Annuity payments must be made each year in a timely manner and in accordance with the provisions in the trust document regarding frequency of payments. Failure to make the payments in a timely manner can give rise to private foundation excise (penalty) taxes.
CLATs are subject to the private foundation excise tax rules under Code section 4945 that prohibit the trustees from making taxable expenditures. If the charities are named in the trust and their shares are fixed by the terms of the trust, the trustees may simply distribute the annuity amount to the named charities in the shares stated in the trust.
If, however, the trustees have discretion to select the charities to receive the annuity amount or to determine their respective shares of the annuity amount, then the trustees must follow special procedures when making annuity payments in order to avoid incurring a penalty tax and having to try to recover the payments made. If the trustees document that the charities are 501(c)(3) tax-exempt organizations that have been classified by the IRS as “other than” private foundations because they are described in Internal Revenue Code section 509(a)(1) or (2) (“501(c)(3) publicly supported charities”), the trustees may simply pay the annuity amount to those charities. If, however, the trustees determine that a charity is not a 501(c)(3) publicly supported charity (for example, a 501(c)(3) charity that is classified as a private foundation, a private operating foundation, or a 509(a)(3) supporting organization), then the trustees must obtain certain additional documentation required by the IRS and/or use a grant agreement and require annual grant reports from the charity in connection with any annuity payments made to that charity.

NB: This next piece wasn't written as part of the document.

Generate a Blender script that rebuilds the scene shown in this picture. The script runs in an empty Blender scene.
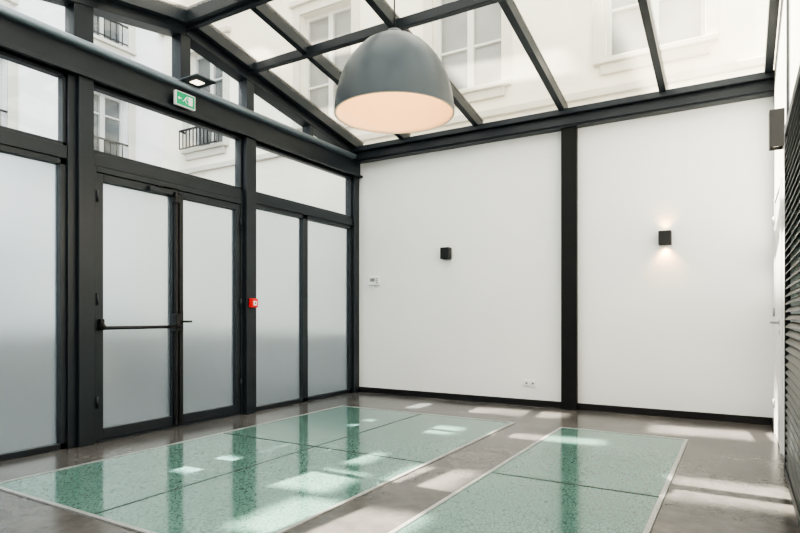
import bpy, bmesh, math
from mathutils import Vector, Matrix
S=bpy.context.scene
# ------------------------------------------------------------ materials
def newmat(n):
    m=bpy.data.materials.new(n); m.use_nodes=True
    return m,m.node_tree.nodes,m.node_tree.links
def pm(n,col,rough=.5,metal=0,spec=.5,noise=0,nscale=8,bump=0,bscale=60,emit=None,es=0):
    m,N,L=newmat(n); b=N['Principled BSDF']
    b.inputs['Base Color'].default_value=(*col,1); b.inputs['Roughness'].default_value=rough
    b.inputs['Metallic'].default_value=metal; b.inputs['Specular IOR Level'].default_value=spec
    tc=N.new('ShaderNodeTexCoord')
    if noise:
        t=N.new('ShaderNodeTexNoise'); t.inputs['Scale'].default_value=nscale; t.inputs['Detail'].default_value=6
        L.new(tc.outputs['Object'],t.inputs['Vector'])
        r=N.new('ShaderNodeValToRGB'); r.color_ramp.elements[0].position=.3; r.color_ramp.elements[1].position=.7
        r.color_ramp.elements[0].color=(*[c*(1-noise) for c in col],1)
        r.color_ramp.elements[1].color=(*[min(1,c*(1+noise)) for c in col],1)
        L.new(t.outputs['Fac'],r.inputs['Fac']); L.new(r.outputs['Color'],b.inputs['Base Color'])
    if bump:
        t=N.new('ShaderNodeTexNoise'); t.inputs['Scale'].default_value=bscale; t.inputs['Detail'].default_value=3
        L.new(tc.outputs['Object'],t.inputs['Vector'])
        bp=N.new('ShaderNodeBump'); bp.inputs['Strength'].default_value=bump; bp.inputs['Distance'].default_value=.01
        L.new(t.outputs['Fac'],bp.inputs['Height']); L.new(bp.outputs['Normal'],b.inputs['Normal'])
    if emit:
        b.inputs['Emission Color'].default_value=(*emit,1); b.inputs['Emission Strength'].default_value=es
    return m
STEEL=pm('anthracite_steel',(.020,.026,.033),.38,0,.5,.08,5)
STEELD=pm('dark_steel_post',(.010,.011,.012),.5,0,.3,.08,5)
WHITE=pm('white_paint',(.80,.81,.815),.55,noise=.02,nscale=.9,bump=.04,bscale=120)
FACADE=pm('facade_render',(.83,.785,.68),.9,noise=.06,nscale=1.0,bump=.15,bscale=30)
FACADEW=pm('facade_white_render',(.83,.83,.82),.9,noise=.04,nscale=1.2,bump=.15,bscale=30)
PLINTH=pm('facade_plinth_stone',(.26,.26,.25),.9,noise=.15,nscale=3,bump=.2,bscale=20)
MOULD=pm('facade_moulding',(.60,.57,.50),.85,noise=.03)
WFRAME=pm('painted_wood',(.58,.58,.55),.6)
WGLASS=pm('neighbour_window_glass',(.14,.15,.15),.12,0,.8,.3,1.5)
IRON=pm('black_iron',(.02,.02,.022),.5)
BLACK=pm('black_satin',(.012,.012,.014),.4)
GREYMET=pm('grey_lacquer',(.050,.064,.076),.38,.2,.5,.05,6)
INNER=pm('lamp_inner_lacquer',(.80,.72,.62),.6)
EDGE=pm('stainless_edging',(.40,.41,.41),.4,.5,.5,.1,30)
RED=pm('red_plastic',(.72,.03,.03),.35)
WPL=pm('white_plastic',(.8,.8,.8),.35)
GREYPL=pm('grey_display',(.25,.27,.27),.25)
GREEN=pm('exit_green',(.0,.30,.13),.4,emit=(0,.5,.25),es=.15)
BULB=pm('bulb_glass',(1,.9,.75),.4,emit=(1,.74,.45),es=5)
LED=pm('led_lens',(1,.95,.8),.4,emit=(1,.90,.68),es=3)
RAIL=pm('brushed_aluminium_cassette',(.26,.31,.36),.3,.5)
GROUND=pm('courtyard_paving',(.10,.10,.10),.8,noise=.2,nscale=4)
LOUV=pm('louvre_dark_metal',(.035,.04,.046),.4,.3)
RUB=pm('rubber_gasket',(.02,.03,.028),.7)
# floor concrete
m,N,L=newmat('polished_concrete'); FLOOR=m; b=N['Principled BSDF']
tc=N.new('ShaderNodeTexCoord')
t1=N.new('ShaderNodeTexNoise'); t1.inputs['Scale'].default_value=1.5; t1.inputs['Detail'].default_value=9; t1.inputs['Roughness'].default_value=.68
t2=N.new('ShaderNodeTexNoise'); t2.inputs['Scale'].default_value=14; t2.inputs['Detail'].default_value=6
L.new(tc.outputs['Object'],t1.inputs['Vector']); L.new(tc.outputs['Object'],t2.inputs['Vector'])
r=N.new('ShaderNodeValToRGB'); r.color_ramp.elements[0].position=.33; r.color_ramp.elements[1].position=.68
r.color_ramp.elements[0].color=(.066,.064,.064,1); r.color_ramp.elements[1].color=(.145,.138,.134,1)
L.new(t1.outputs['Fac'],r.inputs['Fac'])
mx=N.new('ShaderNodeMixRGB'); mx.blend_type='OVERLAY'; mx.inputs['Fac'].default_value=.3
L.new(r.outputs['Color'],mx.inputs[1]); L.new(t2.outputs['Fac'],mx.inputs[2]); L.new(mx.outputs['Color'],b.inputs['Base Color'])
mr=N.new('ShaderNodeMapRange'); mr.inputs['To Min'].default_value=.10; mr.inputs['To Max'].default_value=.30
L.new(t1.outputs['Fac'],mr.inputs['Value']); L.new(mr.outputs['Result'],b.inputs['Roughness'])
b.inputs['Specular IOR Level'].default_value=.38
bp=N.new('ShaderNodeBump'); bp.inputs['Strength'].default_value=.04; bp.inputs['Distance'].default_value=.01
L.new(t2.outputs['Fac'],bp.inputs['Height']); L.new(bp.outputs['Normal'],b.inputs['Normal'])
# floor glass
m,N,L=newmat('green_walkable_glass'); FGLASS=m; b=N['Principled BSDF']
tc=N.new('ShaderNodeTexCoord')
t1=N.new('ShaderNodeTexNoise'); t1.inputs['Scale'].default_value=1.0; t1.inputs['Detail'].default_value=2
t2=N.new('ShaderNodeTexVoronoi'); t2.inputs['Scale'].default_value=46; t2.feature='DISTANCE_TO_EDGE'
mp=N.new('ShaderNodeMapping'); mp.inputs['Scale'].default_value=(1,.5,1); mp.inputs['Rotation'].default_value=(0,0,.5)
L.new(tc.outputs['Object'],t1.inputs['Vector']); L.new(tc.outputs['Object'],mp.inputs['Vector']); L.new(mp.outputs['Vector'],t2.inputs['Vector'])
r=N.new('ShaderNodeValToRGB'); r.color_ramp.elements[0].position=.3; r.color_ramp.elements[1].position=.75
r.color_ramp.elements[0].color=(.098,.185,.162,1); r.color_ramp.elements[1].color=(.128,.222,.197,1)
L.new(t1.outputs['Fac'],r.inputs['Fac']); 
r2=N.new('ShaderNodeValToRGB'); r2.color_ramp.elements[0].position=.0; r2.color_ramp.elements[0].color=(.5,.56,.54,1); r2.color_ramp.elements[1].position=.10; r2.color_ramp.elements[1].color=(1.08,1.08,1.08,1)
L.new(t2.outputs['Distance'],r2.inputs['Fac'])
mx=N.new('ShaderNodeMixRGB'); mx.blend_type='MULTIPLY'; mx.inputs['Fac'].default_value=1
L.new(r.outputs['Color'],mx.inputs[1]); L.new(r2.outputs['Color'],mx.inputs[2]); L.new(mx.outputs['Color'],b.inputs['Base Color'])
b.inputs['Roughness'].default_value=.07; b.inputs['Specular IOR Level'].default_value=.8; b.inputs['IOR'].default_value=1.52
bp=N.new('ShaderNodeBump'); bp.inputs['Strength'].default_value=.15; bp.inputs['Distance'].default_value=.002
L.new(t2.outputs['Distance'],bp.inputs['Height']); L.new(bp.outputs['Normal'],b.inputs['Normal'])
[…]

The trustees may wish to prepare informal accountings and request that the beneficiaries release them from personal liability in connection with the trust’s administration. The trust document describes the information to be provided in an informal account. The trustees may opt to instead file periodic court accountings, with notice to the appropriate state’s Attorney General’s office (which would represent all charitable beneficiaries), in order to ensure that the trustees are effectively released from personal liability in connection with their administration of the trust.